Two mornings after our date he sent me a text:

“I’m sorry for the delayed communication. It took me a little while to digest all of which occurred on our date…. I never imagined I would find someone like you- smart, sexy, funny, intelligent and what is more unbelievable is that our opposing political views are going to stand in the way of any potential relationship we might have.”

After I removed my jaw from the floor, I said to myself, “Was I just dumped for Trump?” YES!!!!

How amazing that this election has changed the way people feel and communicate and relate to one another. I have friends who have lost friends because of their deep political views. I have seen those nasty facebook threads filled with “How can you…?” and “What’s wrong with you…?” Then the words of insults start. It is obvious that a contention and divide lives and breathes all around us.

Yes, I am ANTI-TRUMP and I’m not ashamed to say it. Regardless of how I feel about Clinton and her ability to lead, I believe Trump could very well be the worst leader in the country let alone the world. I’m informed, intelligent, was a political science major, and am the mother of young children.  I have a BRAIN. This piece is not about Trump, though. You can read anywhere else for that.

After looking back on our date… I realize that I didn’t just speak openly about my feelings on Trump, but I was emphatic and passionate about my views. That’s who I am. Did I stand up and deliver a speech to the entire restaurant? I think not. Did I hand my date a Clinton bumper sticker? Nope. But I did talk about how appalled I am at how far Trump has gotten and how scary I believe his base to be. I shared how I was scared for our future and for our children’s future.

And here’s the thing…. I did not know he was Pro-Trump. He never shared that. When I asked him about his political opinion, he was casual enough in his responses that I believed he didn’t feel strongly one way or another.
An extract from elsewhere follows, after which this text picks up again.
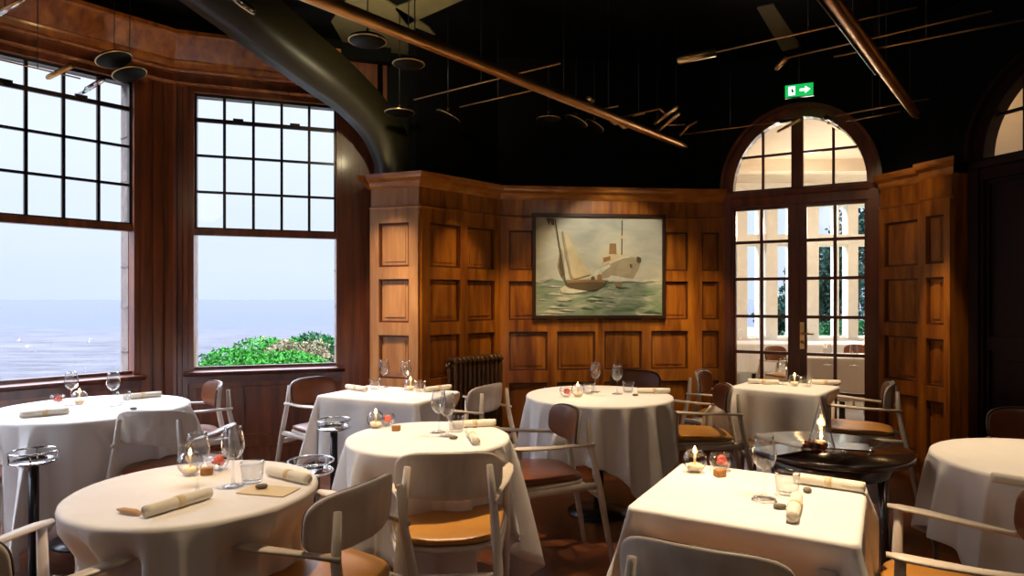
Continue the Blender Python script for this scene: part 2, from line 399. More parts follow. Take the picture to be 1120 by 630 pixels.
def arched_door(name, wf, uc, halfglass, arch_h, mat, solid=False, dd=-.05):
    """uc: centre along the wall; two leaves under a transom and a lunette"""
    W = halfglass; zt0, zt1 = 2.23, 2.383
    root = bpy.data.objects.new(name, None); C.objects.link(root); root['kind'] = 'structure'
    fr = MB()
    for sg in (-1, 1):
        a, b = sorted((uc+sg*W, uc+sg*(W+.10)))
        wf.box(fr, a, b, 0, zt1, dd-.06, .0)
        a, b = sorted((uc+sg*(W+.02), uc+sg*(W+.09)))
        wf.box(fr, a, b, 0, zt1, 0, .025)
    arch_band(fr, wf, uc, zt1, W, arch_h, W+.10, arch_h+.10, dd-.06, .0)
    arch_band(fr, wf, uc, zt1, W+.085, arch_h+.085, W+.115, arch_h+.115, 0, .05)
    fr.build('door_frame', mat, root)
    tr = MB(); wf.box(tr, uc-W-.02, uc+W+.02, zt0, zt1, dd-.05, .01)
    wf.strip(tr, [(0,2.30),(.03,2.32),(.035,2.36),(.01,2.372),(0,2.372)], 0, 0, uc-W-.09, uc+W+.09)
    tr.build('transom', mat, root)
    lu = MB(); wf.box(lu, uc-.05, uc+.05, zt1, zt1+arch_h, dd-.03, dd+.03)
    for sg in (-1,1):
        u = uc+sg*W*.53; top = zt1+arch_h*math.sqrt(1-.53**2)+.02
        wf.box(lu, u-.011, u+.011, zt1, top, dd-.015, dd+.015)
    zz = zt1+arch_h*.50; ww = W*math.sqrt(1-.25)
    wf.box(lu, uc-ww, uc+ww, zz-.011, zz+.011, dd-.012, dd+.012)
    lu.build('lunette_bar', mat, root)
    gl = MB()
    N = 24; vs = [wf.pt(uc-W*math.cos(PI*k/N), dd, zt1+arch_h*math.sin(PI*k/N)) for k in range(N+1)]
    gl.add(vs, [tuple(range(N+1))]); gl.build('lunette_glass', PANE, root)
    for sg in (-1, 1):
        lf = MB(); a, b = (uc-W, uc-.004) if sg < 0 else (uc+.004, uc+W)
        st = .075 if True else .05
        inn = (b-st, b) if sg < 0 else (a, a+st); out = (a, a+.02) if sg < 0 else (b-.02, b)
        wf.box(lf, *inn, 0.005, zt0, dd-.03, dd+.02); wf.box(lf, *out, 0.005, zt0, dd-.03, dd+.02)
        g0, g1 = (out[1], inn[0]) if sg < 0 else (inn[1], out[0])
        wf.box(lf, g0, g1, .005, .19, dd-.03, dd+.02); wf.box(lf, g0, g1, 2.20, zt0, dd-.03, dd+.02)
        zs = [.19, .53, .872, 1.208, 1.556, 1.90, 2.20]
        if solid:
            for z0_, z1_ in ((.19,1.0),(1.1,2.2)): wf.box(lf, g0, g1, z0_, z1_, dd-.02, dd-.005)
            wf.box(lf, g0, g1, 1.0, 1.1, dd-.03, dd+.02)
            for z0_, z1_ in ((.26,.93),(1.17,2.12)): wf.box(lf, g0+.06, g1-.06, z0_, z1_, dd-.005, dd+.012)
        else:
            for z in zs[1:-1]: wf.box(lf, g0, g1, z-.014, z+.014, dd-.02, dd+.012)
            mid = (g0+g1)/2; wf.box(lf, mid-.014, mid+.014, .19, 2.20, dd-.022, dd+.014)
        leaf = lf.build('door_leaf', mat, root)
        if not solid:
            p = MB(); vs = [wf.pt(g0,dd-.005,.19), wf.pt(g1,dd-.005,.19), wf.pt(g1,dd-.005,2.2), wf.pt(g0,dd-.005,2.2)]
            p.add(vs, [(0,1,2,3)]); p.build('glass_pane', PANE, leaf)
        if sg > 0:
            h = MB(); wf.box(h, a-.026, a+.018, .005, zt0, dd+.02, dd+.034); h.build('astragal', mat, leaf)
            h = MB(); u = a+.035; wf.box(h, u-.02, u+.02, .92, 1.16, dd+.02, dd+.026)
            h.tube([wf.pt(u,dd+.026,1.06), wf.pt(u,dd+.07,1.06), wf.pt(u+.10,dd+.075,1.058)], .009)
            h.build('handle', BRASSL, leaf)
            h = MB(); h.lathe([(0,0),(.012,0),(.016,.015),(.010,.03),(0,.034)], 12, M=Matrix.Translation(wf.pt(u,dd+.026,.98)) @ wf.n.to_track_quat('Z','Y').to_matrix().to_4x4())
            h.build('key_knob', BRASSL, leaf)
    return root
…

One of my close friends told me after he texted me, “BTW, political conversation isn’t best on a first date, especially these days.” Oh really? Sorry, I must have left my 1920’s Etiquette Guide To Dating in the trash.
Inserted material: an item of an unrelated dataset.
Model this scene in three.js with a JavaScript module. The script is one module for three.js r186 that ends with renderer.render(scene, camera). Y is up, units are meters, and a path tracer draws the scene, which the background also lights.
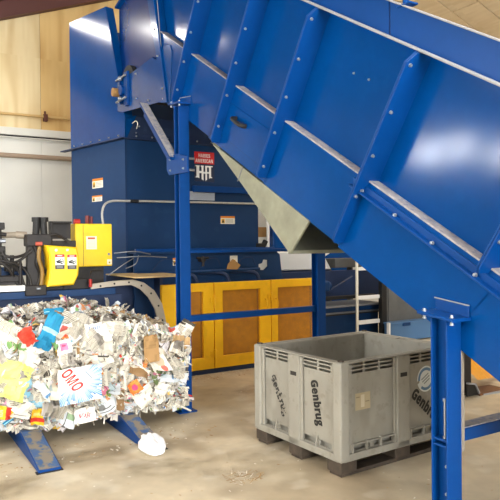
import * as THREE from 'three';
import { RoundedBoxGeometry } from 'three/addons/geometries/RoundedBoxGeometry.js';
import { mergeGeometries } from 'three/addons/utils/BufferGeometryUtils.js';
import { RectAreaLightUniformsLib } from 'three/addons/lights/RectAreaLightUniformsLib.js';

// ------------------------------------------------------------------ camera, light, exposure
const scene = new THREE.Scene();
scene.background = new THREE.Color(0x20242a);
const camera = new THREE.PerspectiveCamera(43.85, 1, 0.05, 100);
camera.rotation.order = 'YXZ';
camera.position.set(0, 1.558, 0);
camera.rotation.set(-0.0117, 0, -0.0103);
const renderer = new THREE.WebGLRenderer({ antialias: true });
renderer.toneMapping = THREE.LinearToneMapping;
renderer.toneMappingExposure = 1.6;
renderer.outputColorSpace = THREE.SRGBColorSpace;
renderer.shadowMap.enabled = true;
RectAreaLightUniformsLib.init();
const LAMP = 19, LAMP_GLOW = 7, WINDOW = 24, DOOR = 11;      // radiances of the tubes, the window panes and the doorway
const LAMP_COLOR = new THREE.Color(1, 0.95, 0.88), DAY_COLOR = new THREE.Color(0.93, 0.97, 1);

// ------------------------------------------------------------------ helpers
let seed = 7;
const rnd = () => { seed |= 0; seed = seed + 0x6D2B79F5 | 0; let t = Math.imul(seed ^ seed >>> 15, 1 | seed); t = t + Math.imul(t ^ t >>> 7, 61 | t) ^ t; return ((t ^ t >>> 14) >>> 0) / 4294967296; };
const rr = (a, b) => a + (b - a) * rnd();
const TH = 31.6 * Math.PI / 180, CT = Math.cos(TH), ST = Math.sin(TH);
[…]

So now I am left with the feeling that I met this great man who I felt an instant connection with, who I thought would ask me out for date #2, who I thought was intelligent and kind and much to my surprise, he dumped me for Trump!  Here was his incredible follow-up in text:

“Your passion and commitment to your cause is admirable. However, it goes against everything I stand for, which is freedom to choose and express without feeling judged. I am not even political. I was raised to respect one’s beliefs, especially and even when they are opposed to mine.”

This is where I realized that there is more than a political issue here. What he said to me goes completely AGAINST what Trump stands for. Trump is a believer in “my way or the highway.” Does Trump “respect” one’s belief even if they are opposed to his own?? This date and I are actually believers in the same thing: “The freedom to choose.”

So while I’m disappointed that this man and I have no future because of the SAME reason (we both were taught to respect other’s opinions and be open to them without casting judgment), I am relieved as well because behind the excuse given is something more. This election isn’t about Democrats vs Republicans… it is about VALUES. My values are about making the world a safer and better place for our children. My values include having a leader of our country role model integrity, honor, intelligence, grace and love for the people all over the world.

I make no apologies for feeling passionate about this election when so much is at stake. If it means missing out on date #2 (which would have been so nice…) then so be it. My values are more important than a steak dinner and champagne with a handsome man.